Days before airport shooting, Florida lawmakers worked on bill to allow guns in airports

Security officials worry that areas like baggage claim are already too vulnerable.

Law enforcement officers at Fort Lauderdale–Hollywood International Airport on Friday. CREDIT: AP Photo/Wilfredo Lee
Law enforcement officers at Fort Lauderdale–Hollywood International Airport on Friday. CREDIT: AP Photo/Wilfredo Lee

On Friday, a gunman opened fire in the Fort Lauderdale-Hollywood International Airport airport in Florida, killing at least five people and wounding eight.

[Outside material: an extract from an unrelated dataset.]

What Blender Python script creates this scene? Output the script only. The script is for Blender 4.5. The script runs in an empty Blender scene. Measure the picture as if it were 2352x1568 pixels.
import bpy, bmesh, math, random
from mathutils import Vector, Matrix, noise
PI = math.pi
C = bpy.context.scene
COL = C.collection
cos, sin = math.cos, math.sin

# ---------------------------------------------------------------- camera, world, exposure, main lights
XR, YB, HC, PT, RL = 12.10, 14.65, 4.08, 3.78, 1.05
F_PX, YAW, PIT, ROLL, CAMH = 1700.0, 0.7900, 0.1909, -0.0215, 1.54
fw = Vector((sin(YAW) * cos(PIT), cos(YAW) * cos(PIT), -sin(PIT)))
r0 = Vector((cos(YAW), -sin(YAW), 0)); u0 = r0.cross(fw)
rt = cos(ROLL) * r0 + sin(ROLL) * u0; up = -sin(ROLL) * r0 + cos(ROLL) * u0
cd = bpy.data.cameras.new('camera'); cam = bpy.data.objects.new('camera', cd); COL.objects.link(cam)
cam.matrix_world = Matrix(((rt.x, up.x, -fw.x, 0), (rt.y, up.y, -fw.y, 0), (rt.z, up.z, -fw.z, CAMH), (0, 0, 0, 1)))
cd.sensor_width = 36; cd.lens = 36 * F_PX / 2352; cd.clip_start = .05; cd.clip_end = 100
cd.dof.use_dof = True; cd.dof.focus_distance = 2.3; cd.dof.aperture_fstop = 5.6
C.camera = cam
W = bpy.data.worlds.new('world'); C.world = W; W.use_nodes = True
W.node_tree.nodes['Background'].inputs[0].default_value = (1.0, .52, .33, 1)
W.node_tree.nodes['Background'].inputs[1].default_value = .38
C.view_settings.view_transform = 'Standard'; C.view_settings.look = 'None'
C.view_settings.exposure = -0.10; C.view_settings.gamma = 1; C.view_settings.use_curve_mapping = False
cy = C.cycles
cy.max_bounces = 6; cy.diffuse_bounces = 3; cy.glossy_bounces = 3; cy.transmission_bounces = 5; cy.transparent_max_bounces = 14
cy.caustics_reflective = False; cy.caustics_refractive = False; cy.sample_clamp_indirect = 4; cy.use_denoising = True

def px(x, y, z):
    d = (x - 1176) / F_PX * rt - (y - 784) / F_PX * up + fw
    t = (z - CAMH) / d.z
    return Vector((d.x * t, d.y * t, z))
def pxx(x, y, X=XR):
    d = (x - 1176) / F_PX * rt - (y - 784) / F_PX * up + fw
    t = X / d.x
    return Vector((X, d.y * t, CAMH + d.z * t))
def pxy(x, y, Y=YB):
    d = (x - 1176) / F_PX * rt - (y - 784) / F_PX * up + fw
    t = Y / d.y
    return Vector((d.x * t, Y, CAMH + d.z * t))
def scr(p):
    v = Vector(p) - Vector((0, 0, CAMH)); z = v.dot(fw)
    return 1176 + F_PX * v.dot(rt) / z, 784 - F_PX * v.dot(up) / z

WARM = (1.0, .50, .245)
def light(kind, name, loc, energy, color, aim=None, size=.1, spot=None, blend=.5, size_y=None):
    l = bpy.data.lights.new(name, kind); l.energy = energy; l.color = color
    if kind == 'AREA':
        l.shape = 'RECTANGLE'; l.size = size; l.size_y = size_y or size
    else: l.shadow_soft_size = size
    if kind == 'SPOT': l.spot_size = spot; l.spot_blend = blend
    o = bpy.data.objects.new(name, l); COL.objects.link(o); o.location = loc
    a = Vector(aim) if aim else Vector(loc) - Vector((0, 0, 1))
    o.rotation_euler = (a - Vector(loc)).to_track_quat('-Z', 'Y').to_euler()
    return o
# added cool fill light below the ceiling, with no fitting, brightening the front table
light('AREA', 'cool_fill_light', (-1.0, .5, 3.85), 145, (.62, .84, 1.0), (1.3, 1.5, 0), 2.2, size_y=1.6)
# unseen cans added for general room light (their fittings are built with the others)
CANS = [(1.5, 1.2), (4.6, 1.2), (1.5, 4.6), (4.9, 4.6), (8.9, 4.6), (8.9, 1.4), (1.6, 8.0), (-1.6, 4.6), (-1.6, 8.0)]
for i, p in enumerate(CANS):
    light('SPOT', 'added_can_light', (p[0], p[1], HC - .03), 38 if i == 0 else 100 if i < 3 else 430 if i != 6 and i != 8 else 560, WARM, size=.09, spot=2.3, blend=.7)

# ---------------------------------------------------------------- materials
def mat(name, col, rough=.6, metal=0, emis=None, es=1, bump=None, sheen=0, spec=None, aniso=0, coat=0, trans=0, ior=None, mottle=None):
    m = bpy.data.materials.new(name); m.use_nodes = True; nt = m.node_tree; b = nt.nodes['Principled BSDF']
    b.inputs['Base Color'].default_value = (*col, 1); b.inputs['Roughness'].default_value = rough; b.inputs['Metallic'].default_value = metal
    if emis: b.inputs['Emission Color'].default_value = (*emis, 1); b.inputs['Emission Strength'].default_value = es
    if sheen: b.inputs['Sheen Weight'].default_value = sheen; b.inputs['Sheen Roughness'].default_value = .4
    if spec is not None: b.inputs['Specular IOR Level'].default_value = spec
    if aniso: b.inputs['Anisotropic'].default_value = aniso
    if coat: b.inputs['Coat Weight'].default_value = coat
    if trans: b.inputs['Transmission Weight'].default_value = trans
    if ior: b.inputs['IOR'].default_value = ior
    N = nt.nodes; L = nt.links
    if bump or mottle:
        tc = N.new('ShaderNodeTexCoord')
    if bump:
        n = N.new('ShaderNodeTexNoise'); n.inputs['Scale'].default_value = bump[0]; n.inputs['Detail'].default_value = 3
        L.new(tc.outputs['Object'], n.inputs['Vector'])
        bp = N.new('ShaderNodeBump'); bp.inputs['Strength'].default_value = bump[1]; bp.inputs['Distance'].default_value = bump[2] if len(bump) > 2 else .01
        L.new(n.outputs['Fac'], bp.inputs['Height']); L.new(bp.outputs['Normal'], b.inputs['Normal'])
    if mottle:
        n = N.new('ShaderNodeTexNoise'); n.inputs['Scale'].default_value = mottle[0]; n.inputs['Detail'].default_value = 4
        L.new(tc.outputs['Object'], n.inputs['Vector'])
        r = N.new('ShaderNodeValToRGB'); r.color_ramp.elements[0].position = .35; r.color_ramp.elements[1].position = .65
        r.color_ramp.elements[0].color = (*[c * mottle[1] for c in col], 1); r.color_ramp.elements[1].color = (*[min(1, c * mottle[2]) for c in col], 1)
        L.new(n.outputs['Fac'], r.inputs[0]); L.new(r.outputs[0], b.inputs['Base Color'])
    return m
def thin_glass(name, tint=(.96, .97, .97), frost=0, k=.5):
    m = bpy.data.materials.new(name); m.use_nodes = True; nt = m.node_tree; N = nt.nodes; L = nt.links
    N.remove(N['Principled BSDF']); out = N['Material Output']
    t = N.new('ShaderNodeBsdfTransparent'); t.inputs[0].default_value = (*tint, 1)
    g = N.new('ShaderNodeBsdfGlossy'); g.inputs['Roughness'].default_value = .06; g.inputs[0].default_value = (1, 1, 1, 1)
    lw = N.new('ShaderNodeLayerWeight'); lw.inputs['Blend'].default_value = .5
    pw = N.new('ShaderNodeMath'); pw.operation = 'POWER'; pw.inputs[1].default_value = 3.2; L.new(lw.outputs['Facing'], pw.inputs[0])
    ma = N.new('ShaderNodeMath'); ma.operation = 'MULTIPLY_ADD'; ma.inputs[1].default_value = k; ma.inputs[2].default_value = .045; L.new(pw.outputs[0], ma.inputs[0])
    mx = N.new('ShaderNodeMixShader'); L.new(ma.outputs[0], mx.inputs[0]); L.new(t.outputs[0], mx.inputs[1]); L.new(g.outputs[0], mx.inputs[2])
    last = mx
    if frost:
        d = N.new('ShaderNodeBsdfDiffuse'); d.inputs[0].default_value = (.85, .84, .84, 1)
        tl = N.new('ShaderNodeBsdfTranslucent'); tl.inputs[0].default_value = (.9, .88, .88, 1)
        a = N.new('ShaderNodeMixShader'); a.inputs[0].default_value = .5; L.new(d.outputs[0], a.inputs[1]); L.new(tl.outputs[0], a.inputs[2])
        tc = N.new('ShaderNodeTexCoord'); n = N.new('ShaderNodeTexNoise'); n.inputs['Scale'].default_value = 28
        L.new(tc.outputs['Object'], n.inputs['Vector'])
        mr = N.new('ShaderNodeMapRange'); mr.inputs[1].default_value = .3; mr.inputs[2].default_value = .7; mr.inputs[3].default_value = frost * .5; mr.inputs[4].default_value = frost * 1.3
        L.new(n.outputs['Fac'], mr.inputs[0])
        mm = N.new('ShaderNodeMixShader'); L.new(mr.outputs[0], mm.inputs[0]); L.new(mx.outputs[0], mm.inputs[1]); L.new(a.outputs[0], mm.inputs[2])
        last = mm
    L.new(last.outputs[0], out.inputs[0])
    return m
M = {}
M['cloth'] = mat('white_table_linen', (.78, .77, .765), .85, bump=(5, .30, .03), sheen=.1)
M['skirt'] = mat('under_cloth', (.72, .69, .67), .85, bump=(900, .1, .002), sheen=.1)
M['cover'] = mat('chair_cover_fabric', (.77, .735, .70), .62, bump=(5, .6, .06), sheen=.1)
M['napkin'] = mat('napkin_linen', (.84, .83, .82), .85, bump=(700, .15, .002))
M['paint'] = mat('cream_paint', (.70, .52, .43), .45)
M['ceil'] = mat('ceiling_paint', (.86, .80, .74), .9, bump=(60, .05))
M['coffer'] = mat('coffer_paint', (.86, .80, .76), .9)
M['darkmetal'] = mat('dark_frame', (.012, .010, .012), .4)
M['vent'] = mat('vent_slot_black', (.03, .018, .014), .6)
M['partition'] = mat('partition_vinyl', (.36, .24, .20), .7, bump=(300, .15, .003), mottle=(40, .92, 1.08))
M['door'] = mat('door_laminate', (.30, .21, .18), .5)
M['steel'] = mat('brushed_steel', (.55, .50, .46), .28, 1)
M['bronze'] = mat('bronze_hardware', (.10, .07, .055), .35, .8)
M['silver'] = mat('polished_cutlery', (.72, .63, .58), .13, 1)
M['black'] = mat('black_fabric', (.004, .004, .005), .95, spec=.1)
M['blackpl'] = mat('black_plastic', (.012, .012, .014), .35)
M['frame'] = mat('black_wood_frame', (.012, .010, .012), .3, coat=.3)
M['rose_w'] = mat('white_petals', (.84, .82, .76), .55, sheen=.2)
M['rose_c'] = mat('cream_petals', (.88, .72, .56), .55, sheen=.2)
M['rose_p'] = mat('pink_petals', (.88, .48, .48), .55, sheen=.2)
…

The incident, which was the sixth mass shooting in the U.S. so far this year, reportedly began after the suspect retrieved a pistol from his checked case, went to the bathroom to load it, and opened fire inside baggage claim.

But just last week, Florida lawmakers began rallying support for SB 140, a state bill that would repeal laws which, among other things, ban guns in airport terminals like the one where the shooting occurred. If passed, the legislation would allow those with concealed carry licenses to bring guns into passenger terminals.

In the wake of the shooting, Florida’s Gov. Rick Scott (R) was already calling to keep politics out. “It’s no time to be political,” he said.

Florida’s bill was sent to committee just three days before the shooting. It was deemed to have a high likelihood of passing out of the Senate Judiciary Committee; similar legislation had died in committee previously because the former chair didn’t schedule a vote, but he lost his bid for reelection. The new chair, Greg Steube (R), is a sponsor of the bill and huge proponent of getting rid of gun-free zones.


“If you want to kill as many people as possible before the cops arrive then you are likely to go to a place where law-abiding citizens can’t carry,” Steube said when he filed the bill. “That’s what we’ve seen, time and time again and why I think we shouldn’t have them.”

The bill was also assigned to a committee chaired by a Republican senator who sponsored the House version of Florida’s “stand your ground” law and another chaired by a Republican who voted in favor of allowing concealed carry guns on college campuses.

The bill has to make it through the assigned committees before it can be considered by the senate during the legislative session that starts in March.

Current U.S. regulations allow those with proper licensing paperwork to check unloaded guns in their luggage so long as they declare the weapons and pack them in locked, hard-sided cases. Ammunition can also be checked in locked, hard-sided cases; small arms ammunition can be checked in the same case as a gun.

Rather than looking to allow more guns in airport terminals, however, security officials are worried there aren’t enough regulations to keep them out. “I am very concerned about a weapon in this airport,” Patrick Gannon, deputy executive director for law enforcement & homeland security at Los Angeles International Airport, told the Wall Street Journal. “This incident highlights that concern.”


Baggage claim areas are particularly troubling because there is so much activity, and so far most security is focused on theft, not violence.

The country has already seen shootings in and around airports in recent years. In 2013, a gunman opened fire outside the security zone of a terminal in Los Angeles International Airport, killing a Transportation Security Administration officer and wounding others. Earlier that same year, a gunman opened fire inside a terminal at Houston’s George Bush Intercontinental Airport before turning the gun on himself.